= SUPPLIED INFORMATION =
+ + + +

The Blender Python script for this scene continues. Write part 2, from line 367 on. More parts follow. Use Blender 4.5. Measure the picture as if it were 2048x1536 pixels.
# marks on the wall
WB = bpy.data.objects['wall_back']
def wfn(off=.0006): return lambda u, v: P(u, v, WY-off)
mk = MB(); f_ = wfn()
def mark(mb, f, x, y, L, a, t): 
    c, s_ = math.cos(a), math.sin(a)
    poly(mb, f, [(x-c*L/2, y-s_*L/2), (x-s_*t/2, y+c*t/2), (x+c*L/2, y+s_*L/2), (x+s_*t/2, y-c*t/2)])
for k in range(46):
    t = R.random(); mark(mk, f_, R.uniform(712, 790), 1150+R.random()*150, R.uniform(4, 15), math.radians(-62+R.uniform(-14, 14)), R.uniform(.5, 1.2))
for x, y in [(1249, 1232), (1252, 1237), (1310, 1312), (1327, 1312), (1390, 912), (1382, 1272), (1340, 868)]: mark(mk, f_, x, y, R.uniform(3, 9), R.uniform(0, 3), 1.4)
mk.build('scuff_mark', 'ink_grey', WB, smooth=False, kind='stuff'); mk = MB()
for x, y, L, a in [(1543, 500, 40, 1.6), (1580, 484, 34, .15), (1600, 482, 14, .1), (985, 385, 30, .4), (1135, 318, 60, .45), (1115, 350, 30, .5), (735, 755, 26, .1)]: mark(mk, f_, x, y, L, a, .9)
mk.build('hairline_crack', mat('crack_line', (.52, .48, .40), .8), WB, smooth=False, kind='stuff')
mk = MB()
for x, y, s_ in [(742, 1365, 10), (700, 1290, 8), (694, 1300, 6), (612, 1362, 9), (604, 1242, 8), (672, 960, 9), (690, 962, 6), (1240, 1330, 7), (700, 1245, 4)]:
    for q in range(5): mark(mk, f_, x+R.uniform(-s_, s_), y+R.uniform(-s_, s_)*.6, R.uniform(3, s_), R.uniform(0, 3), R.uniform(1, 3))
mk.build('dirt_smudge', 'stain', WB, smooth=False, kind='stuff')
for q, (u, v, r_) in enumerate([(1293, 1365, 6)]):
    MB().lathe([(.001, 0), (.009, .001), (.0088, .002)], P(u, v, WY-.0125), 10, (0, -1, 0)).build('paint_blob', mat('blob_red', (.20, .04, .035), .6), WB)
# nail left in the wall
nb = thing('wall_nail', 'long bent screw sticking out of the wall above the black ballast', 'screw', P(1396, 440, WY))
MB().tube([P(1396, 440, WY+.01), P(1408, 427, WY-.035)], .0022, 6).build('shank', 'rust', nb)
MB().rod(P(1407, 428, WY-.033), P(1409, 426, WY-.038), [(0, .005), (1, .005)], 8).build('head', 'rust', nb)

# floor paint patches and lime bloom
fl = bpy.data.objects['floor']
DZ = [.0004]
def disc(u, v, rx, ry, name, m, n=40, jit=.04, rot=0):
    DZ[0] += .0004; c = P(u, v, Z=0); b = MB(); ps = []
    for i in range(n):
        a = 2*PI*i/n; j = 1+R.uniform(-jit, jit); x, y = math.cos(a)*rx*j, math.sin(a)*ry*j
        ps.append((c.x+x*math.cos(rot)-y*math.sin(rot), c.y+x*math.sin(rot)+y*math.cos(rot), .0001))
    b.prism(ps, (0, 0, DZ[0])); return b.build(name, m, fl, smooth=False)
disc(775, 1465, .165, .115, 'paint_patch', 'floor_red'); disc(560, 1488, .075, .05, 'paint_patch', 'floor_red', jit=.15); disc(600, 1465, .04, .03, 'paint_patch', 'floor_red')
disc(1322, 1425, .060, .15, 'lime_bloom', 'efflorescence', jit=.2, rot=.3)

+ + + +

= PROBLEM REQUIREMENTS =
Reproduce the data in its entirety, matching each character.

= ANSWER IN FULL =
The Blender Python script for this scene continues. Write part 2, from line 367 on. More parts follow. Use Blender 4.5. Measure the picture as if it were 2048x1536 pixels.
# marks on the wall
WB = bpy.data.objects['wall_back']
def wfn(off=.0006): return lambda u, v: P(u, v, WY-off)
mk = MB(); f_ = wfn()
def mark(mb, f, x, y, L, a, t): 
    c, s_ = math.cos(a), math.sin(a)
    poly(mb, f, [(x-c*L/2, y-s_*L/2), (x-s_*t/2, y+c*t/2), (x+c*L/2, y+s_*L/2), (x+s_*t/2, y-c*t/2)])
for k in range(46):
    t = R.random(); mark(mk, f_, R.uniform(712, 790), 1150+R.random()*150, R.uniform(4, 15), math.radians(-62+R.uniform(-14, 14)), R.uniform(.5, 1.2))
for x, y in [(1249, 1232), (1252, 1237), (1310, 1312), (1327, 1312), (1390, 912), (1382, 1272), (1340, 868)]: mark(mk, f_, x, y, R.uniform(3, 9), R.uniform(0, 3), 1.4)
mk.build('scuff_mark', 'ink_grey', WB, smooth=False, kind='stuff'); mk = MB()
for x, y, L, a in [(1543, 500, 40, 1.6), (1580, 484, 34, .15), (1600, 482, 14, .1), (985, 385, 30, .4), (1135, 318, 60, .45), (1115, 350, 30, .5), (735, 755, 26, .1)]: mark(mk, f_, x, y, L, a, .9)
mk.build('hairline_crack', mat('crack_line', (.52, .48, .40), .8), WB, smooth=False, kind='stuff')
mk = MB()
for x, y, s_ in [(742, 1365, 10), (700, 1290, 8), (694, 1300, 6), (612, 1362, 9), (604, 1242, 8), (672, 960, 9), (690, 962, 6), (1240, 1330, 7), (700, 1245, 4)]:
    for q in range(5): mark(mk, f_, x+R.uniform(-s_, s_), y+R.uniform(-s_, s_)*.6, R.uniform(3, s_), R.uniform(0, 3), R.uniform(1, 3))
mk.build('dirt_smudge', 'stain', WB, smooth=False, kind='stuff')
for q, (u, v, r_) in enumerate([(1293, 1365, 6)]):
    MB().lathe([(.001, 0), (.009, .001), (.0088, .002)], P(u, v, WY-.0125), 10, (0, -1, 0)).build('paint_blob', mat('blob_red', (.20, .04, .035), .6), WB)
# nail left in the wall
nb = thing('wall_nail', 'long bent screw sticking out of the wall above the black ballast', 'screw', P(1396, 440, WY))
MB().tube([P(1396, 440, WY+.01), P(1408, 427, WY-.035)], .0022, 6).build('shank', 'rust', nb)
MB().rod(P(1407, 428, WY-.033), P(1409, 426, WY-.038), [(0, .005), (1, .005)], 8).build('head', 'rust', nb)

# floor paint patches and lime bloom
fl = bpy.data.objects['floor']
DZ = [.0004]
def disc(u, v, rx, ry, name, m, n=40, jit=.04, rot=0):
    DZ[0] += .0004; c = P(u, v, Z=0); b = MB(); ps = []
    for i in range(n):
        a = 2*PI*i/n; j = 1+R.uniform(-jit, jit); x, y = math.cos(a)*rx*j, math.sin(a)*ry*j
        ps.append((c.x+x*math.cos(rot)-y*math.sin(rot), c.y+x*math.sin(rot)+y*math.cos(rot), .0001))
    b.prism(ps, (0, 0, DZ[0])); return b.build(name, m, fl, smooth=False)
disc(775, 1465, .165, .115, 'paint_patch', 'floor_red'); disc(560, 1488, .075, .05, 'paint_patch', 'floor_red', jit=.15); disc(600, 1465, .04, .03, 'paint_patch', 'floor_red')
disc(1322, 1425, .060, .15, 'lime_bloom', 'efflorescence', jit=.2, rot=.3)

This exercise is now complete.